La voie fluviale fut la plus utilisée, jusque dans les années 1960, avant la politique de développement des routes et autoroutes. En Ile-de-France, les communes ayant le mieux valorisé leur sous sol (calcaire et gypseux) sont toutes le long des fleuves (Carrières-sur-Seine, Méry-sur-Oise, Anet-sur-Marne...etc). L'exportation se faisant majoritairement en direction de Paris, le plus gros du trafic se faisait sur les rivières suivantes :

- La Seine drainait de la pierre de taille quasiment depuis les carrières de Normandie depuis l'Ouest (comme la carrière de Caumont). La Seine permis également d'acheminer la quasi totalité du gypse nécessaire à Paris en provenance de la butte de l'Hautil.

- L'Oise rencontre la Seine au niveau de Conflans-Sainte-Honorine qui devint un carrefour important de la pierre.
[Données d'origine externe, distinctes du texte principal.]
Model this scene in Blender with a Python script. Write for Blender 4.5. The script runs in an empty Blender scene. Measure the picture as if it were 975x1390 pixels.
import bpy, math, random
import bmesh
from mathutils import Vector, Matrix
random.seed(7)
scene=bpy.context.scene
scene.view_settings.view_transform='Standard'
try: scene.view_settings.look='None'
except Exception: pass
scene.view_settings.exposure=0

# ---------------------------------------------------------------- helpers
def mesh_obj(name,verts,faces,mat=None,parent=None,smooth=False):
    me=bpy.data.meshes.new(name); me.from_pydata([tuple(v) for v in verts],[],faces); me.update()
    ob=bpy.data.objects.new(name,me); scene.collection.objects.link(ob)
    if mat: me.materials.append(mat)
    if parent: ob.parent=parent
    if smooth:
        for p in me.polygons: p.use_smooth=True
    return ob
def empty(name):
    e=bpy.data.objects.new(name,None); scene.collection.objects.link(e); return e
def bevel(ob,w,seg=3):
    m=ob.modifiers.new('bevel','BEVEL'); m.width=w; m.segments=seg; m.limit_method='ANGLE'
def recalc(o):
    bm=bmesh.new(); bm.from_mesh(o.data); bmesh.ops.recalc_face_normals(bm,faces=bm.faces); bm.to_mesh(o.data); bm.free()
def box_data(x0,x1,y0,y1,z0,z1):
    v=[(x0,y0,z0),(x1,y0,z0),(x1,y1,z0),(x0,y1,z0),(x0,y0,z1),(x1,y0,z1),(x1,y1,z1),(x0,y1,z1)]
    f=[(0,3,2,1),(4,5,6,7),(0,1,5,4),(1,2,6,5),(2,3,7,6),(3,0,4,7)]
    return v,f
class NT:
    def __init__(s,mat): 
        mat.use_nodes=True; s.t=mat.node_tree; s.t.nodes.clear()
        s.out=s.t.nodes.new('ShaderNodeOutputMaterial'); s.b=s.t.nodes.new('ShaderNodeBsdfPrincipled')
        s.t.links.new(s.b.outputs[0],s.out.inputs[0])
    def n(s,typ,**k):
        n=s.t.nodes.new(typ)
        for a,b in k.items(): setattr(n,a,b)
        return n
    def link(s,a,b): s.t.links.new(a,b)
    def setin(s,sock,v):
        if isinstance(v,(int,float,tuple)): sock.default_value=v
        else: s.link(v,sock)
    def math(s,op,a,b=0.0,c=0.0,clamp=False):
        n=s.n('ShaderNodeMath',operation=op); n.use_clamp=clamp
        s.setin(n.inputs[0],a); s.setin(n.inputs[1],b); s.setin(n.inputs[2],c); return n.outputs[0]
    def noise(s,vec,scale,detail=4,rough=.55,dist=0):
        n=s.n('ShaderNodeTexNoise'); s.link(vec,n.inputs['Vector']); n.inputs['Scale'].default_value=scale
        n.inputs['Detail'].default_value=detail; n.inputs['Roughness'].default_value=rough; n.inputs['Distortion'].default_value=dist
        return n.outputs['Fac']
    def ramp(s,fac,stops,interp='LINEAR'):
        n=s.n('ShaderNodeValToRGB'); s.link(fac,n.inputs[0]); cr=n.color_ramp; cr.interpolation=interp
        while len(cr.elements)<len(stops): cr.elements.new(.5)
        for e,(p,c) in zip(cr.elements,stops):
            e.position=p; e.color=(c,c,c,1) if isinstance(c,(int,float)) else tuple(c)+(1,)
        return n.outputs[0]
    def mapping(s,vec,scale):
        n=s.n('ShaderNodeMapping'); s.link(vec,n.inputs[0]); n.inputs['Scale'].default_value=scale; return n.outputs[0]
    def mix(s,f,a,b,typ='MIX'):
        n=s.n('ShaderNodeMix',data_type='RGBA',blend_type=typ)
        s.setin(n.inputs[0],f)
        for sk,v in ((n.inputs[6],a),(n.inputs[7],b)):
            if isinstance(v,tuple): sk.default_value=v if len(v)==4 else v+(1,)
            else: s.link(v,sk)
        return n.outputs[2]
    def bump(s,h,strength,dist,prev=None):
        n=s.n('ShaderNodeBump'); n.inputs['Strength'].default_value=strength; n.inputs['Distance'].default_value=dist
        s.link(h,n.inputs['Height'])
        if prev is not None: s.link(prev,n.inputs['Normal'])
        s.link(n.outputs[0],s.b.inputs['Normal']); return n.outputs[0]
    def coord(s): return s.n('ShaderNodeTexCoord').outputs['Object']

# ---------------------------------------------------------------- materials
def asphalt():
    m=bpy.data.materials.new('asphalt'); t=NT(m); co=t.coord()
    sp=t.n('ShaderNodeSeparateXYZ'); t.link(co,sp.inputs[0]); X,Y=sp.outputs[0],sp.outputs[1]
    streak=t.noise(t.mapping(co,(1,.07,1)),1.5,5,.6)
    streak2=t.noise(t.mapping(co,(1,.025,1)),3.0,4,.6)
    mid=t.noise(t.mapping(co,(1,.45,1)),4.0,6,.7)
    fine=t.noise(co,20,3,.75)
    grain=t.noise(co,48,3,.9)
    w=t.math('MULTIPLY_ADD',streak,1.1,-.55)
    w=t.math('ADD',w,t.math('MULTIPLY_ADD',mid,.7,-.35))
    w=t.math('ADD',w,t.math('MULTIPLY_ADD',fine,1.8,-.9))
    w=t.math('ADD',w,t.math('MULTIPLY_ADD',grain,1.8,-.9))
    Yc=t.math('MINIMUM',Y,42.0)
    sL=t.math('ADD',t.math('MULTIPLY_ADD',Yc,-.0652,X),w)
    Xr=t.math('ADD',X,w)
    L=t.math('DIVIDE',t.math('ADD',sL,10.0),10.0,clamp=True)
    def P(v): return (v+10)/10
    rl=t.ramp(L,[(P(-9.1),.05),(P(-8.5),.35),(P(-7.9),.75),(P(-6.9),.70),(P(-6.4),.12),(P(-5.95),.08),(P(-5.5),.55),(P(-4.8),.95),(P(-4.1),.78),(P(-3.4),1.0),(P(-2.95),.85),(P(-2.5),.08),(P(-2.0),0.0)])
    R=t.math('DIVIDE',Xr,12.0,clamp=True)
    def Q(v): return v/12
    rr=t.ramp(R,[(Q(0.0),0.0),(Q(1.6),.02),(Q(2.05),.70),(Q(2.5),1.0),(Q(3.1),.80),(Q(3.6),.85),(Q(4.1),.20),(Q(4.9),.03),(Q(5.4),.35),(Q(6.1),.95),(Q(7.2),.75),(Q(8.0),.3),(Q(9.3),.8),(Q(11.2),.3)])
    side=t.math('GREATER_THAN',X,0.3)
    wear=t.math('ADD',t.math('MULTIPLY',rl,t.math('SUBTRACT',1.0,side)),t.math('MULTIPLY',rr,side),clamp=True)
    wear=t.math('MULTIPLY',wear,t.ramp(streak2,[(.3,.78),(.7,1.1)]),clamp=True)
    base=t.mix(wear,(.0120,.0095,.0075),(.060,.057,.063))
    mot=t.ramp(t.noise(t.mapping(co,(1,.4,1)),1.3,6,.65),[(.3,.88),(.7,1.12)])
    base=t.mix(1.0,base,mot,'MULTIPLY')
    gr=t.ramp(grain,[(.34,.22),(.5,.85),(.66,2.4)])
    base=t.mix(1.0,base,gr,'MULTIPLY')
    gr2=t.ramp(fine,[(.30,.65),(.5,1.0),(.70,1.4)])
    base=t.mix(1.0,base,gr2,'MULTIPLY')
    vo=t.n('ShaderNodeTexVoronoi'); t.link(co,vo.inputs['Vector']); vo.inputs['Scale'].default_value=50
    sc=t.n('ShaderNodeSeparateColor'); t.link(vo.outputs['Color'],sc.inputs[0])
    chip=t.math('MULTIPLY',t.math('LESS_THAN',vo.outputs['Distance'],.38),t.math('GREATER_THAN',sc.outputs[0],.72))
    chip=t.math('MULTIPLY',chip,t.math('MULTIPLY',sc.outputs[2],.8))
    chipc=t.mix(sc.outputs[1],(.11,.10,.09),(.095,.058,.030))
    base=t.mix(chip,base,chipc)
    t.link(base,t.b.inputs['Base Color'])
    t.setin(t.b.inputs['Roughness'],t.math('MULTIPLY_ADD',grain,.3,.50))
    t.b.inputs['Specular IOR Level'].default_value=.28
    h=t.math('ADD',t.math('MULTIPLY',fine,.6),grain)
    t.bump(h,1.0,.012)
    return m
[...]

L'Oise permettait d'acheminer des pierres provenant du Val-d'Oise et de l'Oise, jusqu'a Saint-Vaast-les-Melos.

- La Marne fut la voie de transport des pierres provenant de la Marne au plus à l'Est (Comme la carrière de la Savonnière-en-Perthois). Le gypse provenant de la butte allant de Gagny à Annet-sur-Marne, emprunta cette voie.

Carte du bassin fluvial de la Seine.
 

L'exportation de pierres par la voie fluviale donna naissance à de nombreux ports aux pierres. A Paris les quais de la Seine et du canal Saint Martin étaient occupés par de nombreux dépôts de pierres.

Dépôt de pierre le long d'un canal.
Port aux pierres de Commercy.
Port aux pierres de la Villette sur le canal saint Martin.
Dépôt de pierres de Charenton sur les berges de la Seine innondée
 

Comme pour la voie terrestre, le convoyage de la pierre par bateaux se perfectionna progressivement avec l'entrée dans l'ère industrielle.

- Au départ les bateaux en bois, de petit gabarit, étaient tractés par des chevaux. Les chemins de halage bordant le canal de l'Ourcq témoignent de cette méthode. Les rivières et canaux étaient alors bordés d'alignements de peupliers servant à faire de l'ombre aux chevaux.

- A la fin du 18ème s., apparurent les premiers convois de bateaux. Le fait de regrouper plusieurs bateaux était moins consommateur de chevaux et de bateliers. Cette méthode se généralisa également pour le transport des pierres de taille.

- Progressivement, au début du 20ème s., la traction animale fut abandonnée au profit de remorqueur. Ces premiers bateaux à vapeur remorquèrent les convois de bateaux de pierres et de plâtre à la place des chevaux. Cela permit d'allonger leur taille.

- Au milieu du 20ème s., les péniches firent leur apparition. Elles allaient révolutionner le flux de matériaux transportés grâce à à leur autonomie et leur puissant moteur. Elles furent surtout utilisées pour le plâtre, facilement stockable dans les soutes.

Hallage d'un péniche par quatre chevaux.
Barques en bois remplies de moellons au port de Caumont.
 
Remorqueur à vapeur sur la Seine au niveau de Sèvres.
Péniches venant chercher leur chargement au port à pierres de Commercy.